Natural gas. Because this market is so landlocked in North American, it is starting to resolve. Over the next year or so, we will start to have some export facilities in the US, being able to export LNG to the global market. If we continue to get drought and dry weather on the West Coast throughout the summer, all of the West Coast utilities will not be able to generate much in the way of Hydro, so they are going to be drawing on natural gas as well as coal all summer to produce electricity for the US. That could be a tailwind for natural gas throughout the summer at a time where there is not a lot of gas in storage. We have the least amount of natural gas in storage in a decade. It may stay at $4.50 all year and trend towards $5 by the end of the year, but in his opinion, we are not going to see gas move back to $3-$3.50.
Oil. WTI to Brent (the world price) is still approximately $10 difference. This has come down over the last 6 months or so. Canadian producers on the light side are getting a pretty comparable price to US WTI and some of that is the effect of our currency. Heavy oil producers, Western Canadian select, would be getting about a $16-$20 differential to our light oil, however that blew out as wide as $30-$40 last year, so it is much tighter than it was last year. This is why you are seeing some money flow into the heavy oil producers in Canada. A lot of the refineries in the US are changing over to take more heavy crude, which is a benefit to Canadian producers.

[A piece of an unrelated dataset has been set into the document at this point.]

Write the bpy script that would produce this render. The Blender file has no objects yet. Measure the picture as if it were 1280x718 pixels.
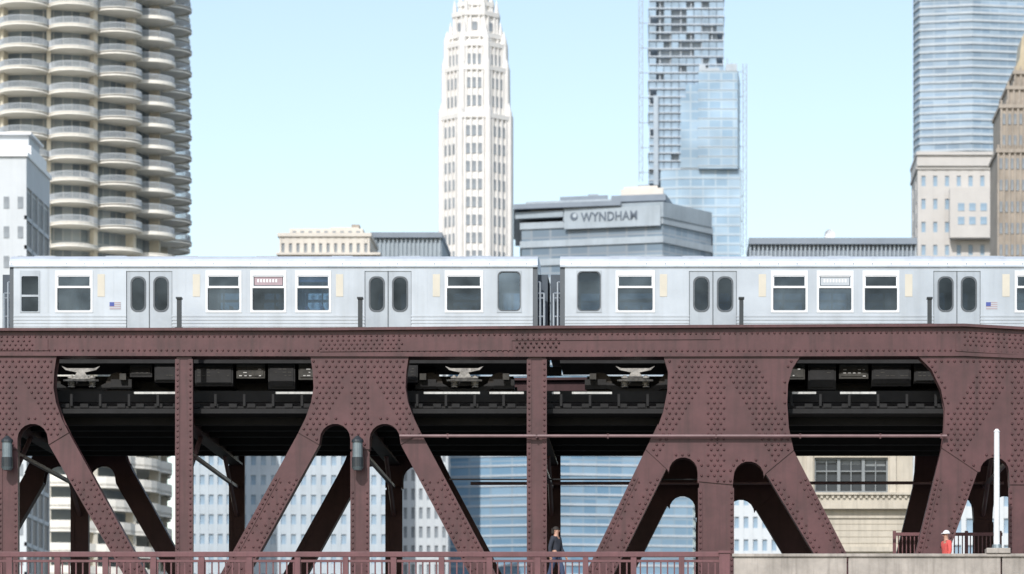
import bpy, bmesh, math, random
from mathutils import Vector, Matrix
random.seed(7)
S=bpy.context.scene; C=S.collection
XC=205/45.0; ZC=2.2
def X(px,y=0.0): return XC+(px-845)/45.0*(100+y)/100.0
def Z(py,y=0.0): return ZC+(1010-py)/45.0*(100+y)/100.0
def XD(px,d): return X(px,d-100)
def ZD(py,d): return Z(py,d-100)
# ---------------------------------------------------------------- materials
def mat(name,col,rough=.6,metal=0.0,var=.15,scale=1.5,streak=0.0,bump=0.0,spec=.5,dirt_sheen=None):
    m=bpy.data.materials.new(name); m.use_nodes=True; n=m.node_tree.nodes; l=m.node_tree.links
    b=n['Principled BSDF']; b.inputs['Roughness'].default_value=rough; b.inputs['Metallic'].default_value=metal
    b.inputs['Specular IOR Level'].default_value=spec
    tc=n.new('ShaderNodeTexCoord'); mp=n.new('ShaderNodeMapping'); l.new(tc.outputs['Object'],mp.inputs['Vector'])
    no=n.new('ShaderNodeTexNoise'); no.inputs['Scale'].default_value=scale; no.inputs['Detail'].default_value=6
    no.inputs['Roughness'].default_value=.65
    l.new(mp.outputs['Vector'],no.inputs['Vector'])
    mx=n.new('ShaderNodeMixRGB'); mx.blend_type='MIX'
    mr=n.new('ShaderNodeMapRange'); mr.inputs[1].default_value=.3; mr.inputs[2].default_value=.7
    l.new(no.outputs['Fac'],mr.inputs[0]); l.new(mr.outputs[0],mx.inputs[0])
    c=Vector(col)
    mx.inputs[1].default_value=(*(c*(1-var)),1); mx.inputs[2].default_value=(*[min(1,k*(1+var)) for k in c],1)
    out=mx.outputs[0]
    if streak>0:
        mp2=n.new('ShaderNodeMapping'); mp2.inputs['Scale'].default_value=(6*scale,6*scale,.35*scale)
        l.new(tc.outputs['Object'],mp2.inputs['Vector'])
        n2=n.new('ShaderNodeTexNoise'); n2.inputs['Scale'].default_value=1; n2.inputs['Detail'].default_value=4
        l.new(mp2.outputs['Vector'],n2.inputs['Vector'])
        r2=n.new('ShaderNodeMapRange'); r2.inputs[1].default_value=.48; r2.inputs[2].default_value=.75; r2.inputs[4].default_value=streak
        l.new(n2.outputs['Fac'],r2.inputs[0])
        m2=n.new('ShaderNodeMixRGB'); l.new(r2.outputs[0],m2.inputs[0]); l.new(out,m2.inputs[1])
        dc=dirt_sheen if dirt_sheen else c*.4
        m2.inputs[2].default_value=(*dc,1); out=m2.outputs[0]
    l.new(out,b.inputs['Base Color'])
    if bump>0:
        bp=n.new('ShaderNodeBump'); bp.inputs['Strength'].default_value=bump; bp.inputs['Distance'].default_value=.05
        l.new(no.outputs['Fac'],bp.inputs['Height']); l.new(bp.outputs[0],b.inputs['Normal'])
    return m
def pane_mat(name,c1,c2,mort,w,h,ms=.08,rough=.25,metal=0.0):
    m=bpy.data.materials.new(name); m.use_nodes=True; n=m.node_tree.nodes; l=m.node_tree.links
    b=n['Principled BSDF']; b.inputs['Roughness'].default_value=rough; b.inputs['Metallic'].default_value=metal
    tc=n.new('ShaderNodeTexCoord'); sp=n.new('ShaderNodeSeparateXYZ'); l.new(tc.outputs['Object'],sp.inputs[0])
    ad=n.new('ShaderNodeMath'); ad.operation='ADD'; l.new(sp.outputs[0],ad.inputs[0]); l.new(sp.outputs[1],ad.inputs[1])
    cb=n.new('ShaderNodeCombineXYZ'); l.new(ad.outputs[0],cb.inputs[0]); l.new(sp.outputs[2],cb.inputs[1])
    br=n.new('ShaderNodeTexBrick'); br.offset=0; l.new(cb.outputs[0],br.inputs['Vector'])
    br.inputs['Color1'].default_value=(*c1,1); br.inputs['Color2'].default_value=(*c2,1); br.inputs['Mortar'].default_value=(*mort,1)
    br.inputs['Scale'].default_value=1; br.inputs['Mortar Size'].default_value=ms
    br.inputs['Brick Width'].default_value=w; br.inputs['Row Height'].default_value=h
    no=n.new('ShaderNodeTexNoise'); no.inputs['Scale'].default_value=.05; l.new(cb.outputs[0],no.inputs['Vector'])
    mx=n.new('ShaderNodeMixRGB'); mx.blend_type='MULTIPLY'; mx.inputs[0].default_value=.7
    mr=n.new('ShaderNodeMapRange'); mr.inputs[1].default_value=.35; mr.inputs[2].default_value=.65; mr.inputs[3].default_value=.65; mr.inputs[4].default_value=1.2
    l.new(no.outputs['Fac'],mr.inputs[0])
    l.new(br.outputs['Color'],mx.inputs[1]); l.new(mr.outputs[0],mx.inputs[2])
    l.new(mx.outputs[0],b.inputs['Base Color'])
    return m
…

US banks. Rose with the prospect of higher interest rates. Banks basically like this, even though what we saw was a flattening of the yield curve. People had expected long rates to rise steepening the yield curve, but what we saw was that short rates actually rose, flattening the yield curve, which traditionally isn’t good for the banks because the net interest margins that the banks sort of live with is low. We have to dig in as to why the banks rallied today.